U.S. President Barack Obama congratulated Israel Tuesday night on its 61st Independence Day and said he will work “to advance our common interests, including the realization of a comprehensive peace in the Middle East, ensuring Israel’s security.”
The one-paragraph statement came shortly after President Shimon Peres confirmed reports that he will meet President Obama on Monday during his visit to the United States for a speech at the annual meeting of the pro-Israel American Israel Public Affairs Committee (AIPAC).
Prime Minister Binyamin Netanyahu turned down an invitation to address AIPAC due to his trying to formulate policies and organize his new administration. One report circulating in the media earlier this month was that President Obama turned down a request from the Prime Minister to meet him next week, preferring to wait until the scheduled official visit in mid-May.
President Obama’s wishes for a regional peace centers around the two-state solution that calls for a New Palestinian Authority state on the land of Judea, Gaza and Samaria.
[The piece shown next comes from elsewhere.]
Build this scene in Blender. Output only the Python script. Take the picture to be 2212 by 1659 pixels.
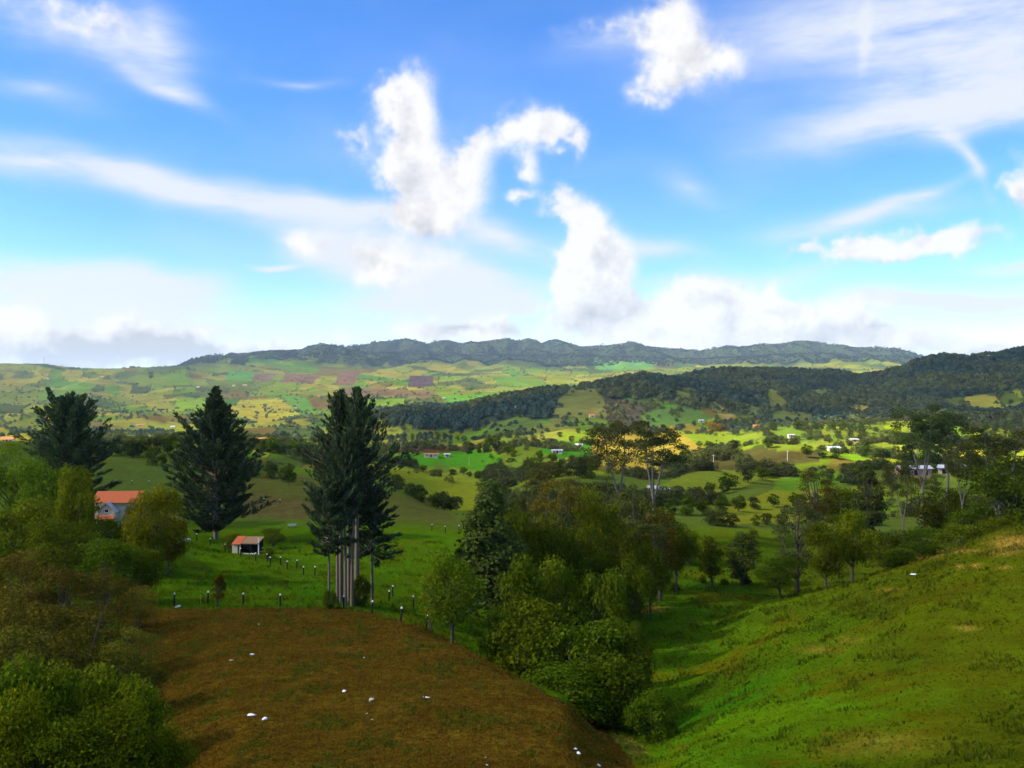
import bpy, math, random
import numpy as np

for _o in list(bpy.data.objects):
    bpy.data.objects.remove(_o)
SC = bpy.context.scene
COL = SC.collection
R = math.radians

# ---------------------------------------------------------------- camera, sky, sun, exposure
F = 887.0                      # focal length in pixels of a 1024 px wide picture
cam_data = bpy.data.cameras.new('camera')
cam = bpy.data.objects.new('camera', cam_data)
COL.objects.link(cam)
cam.location = (0, 0, 0)
cam.rotation_euler = (R(90), 0, 0)
cam_data.sensor_width = 36.0
cam_data.lens = 36.0 * F / 1024.0
cam_data.clip_start = 0.1
cam_data.clip_end = 60000.0
SC.camera = cam

SUN_AZ, SUN_EL = -104.0, 35.0  # degrees, azimuth clockwise from the viewing direction (+Y)
SKY_STRENGTH = 0.10
SC.view_settings.view_transform = 'Standard'
SC.view_settings.look = 'None'
SC.view_settings.exposure = 1.25
SC.view_settings.gamma = 1.0
SC.view_settings.use_curve_mapping = False
SC.cycles.use_denoising = True
SC.cycles.use_adaptive_sampling = True
SC.cycles.adaptive_threshold = 0.03
SC.cycles.max_bounces = 6
SC.cycles.diffuse_bounces = 3
SC.cycles.transparent_max_bounces = 12
SC.cycles.volume_bounces = 0
SC.cycles.caustics_reflective = False
SC.cycles.caustics_refractive = False

TO_SUN = np.array([math.sin(R(SUN_AZ)) * math.cos(R(SUN_EL)), math.cos(R(SUN_AZ)) * math.cos(R(SUN_EL)), math.sin(R(SUN_EL))])
sun_data = bpy.data.lights.new('sun', 'SUN')
sun_data.energy = 5.0
sun_data.angle = R(0.53)
sun_data.color = (1.0, 0.93, 0.80)
sun = bpy.data.objects.new('sun', sun_data)
COL.objects.link(sun)
sun.location = (-200, -60, 160)
sun.rotation_euler = (R(90 - SUN_EL), 0, R(180 - SUN_AZ) + math.pi * 0)
# the lamp shines along its -Z: aim it away from the sun's direction
from mathutils import Vector
sun.rotation_euler = Vector(TO_SUN).to_track_quat('Z', 'Y').to_euler()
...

Prime Minister Netanyahu has so far refused to adopt the idea, emphasizing that the PA first must become economically and socially stable.
President Peres’s meeting with his American counterpart will come one week after Jordan’s King Abdullah became the first Middle East leader to meet the president. During his visit, he said on an American television news program that Israel faces war if it does not accept Arab peace plans.
One of the largest obstacles to the American policy for a PA state is the fracture between the rival Fatah and Hamas parties. The U.S. has invested millions of dollars to shore up the Fatah-led PA, headquartered in Ramallah.
Unity talks so far have failed and may reconvene in mid-May. If they succeed, the U.S. will have to decide whether it can fund the PA if it includes a Hamas partner that vows to destroy Israel.
PA Chairman Mahmoud Abbas has demanded that Israel accept a PA state that includes all of Judea, Gaza and Samaria as well as Jerusalem neighborhoods restored to Israel in the Six-Day War in 1967.
On Tuesday, as Israel was remembering the more than 22,000 soldiers who died defending the country, Abbas said he would not recognize Israel as a Jewish state.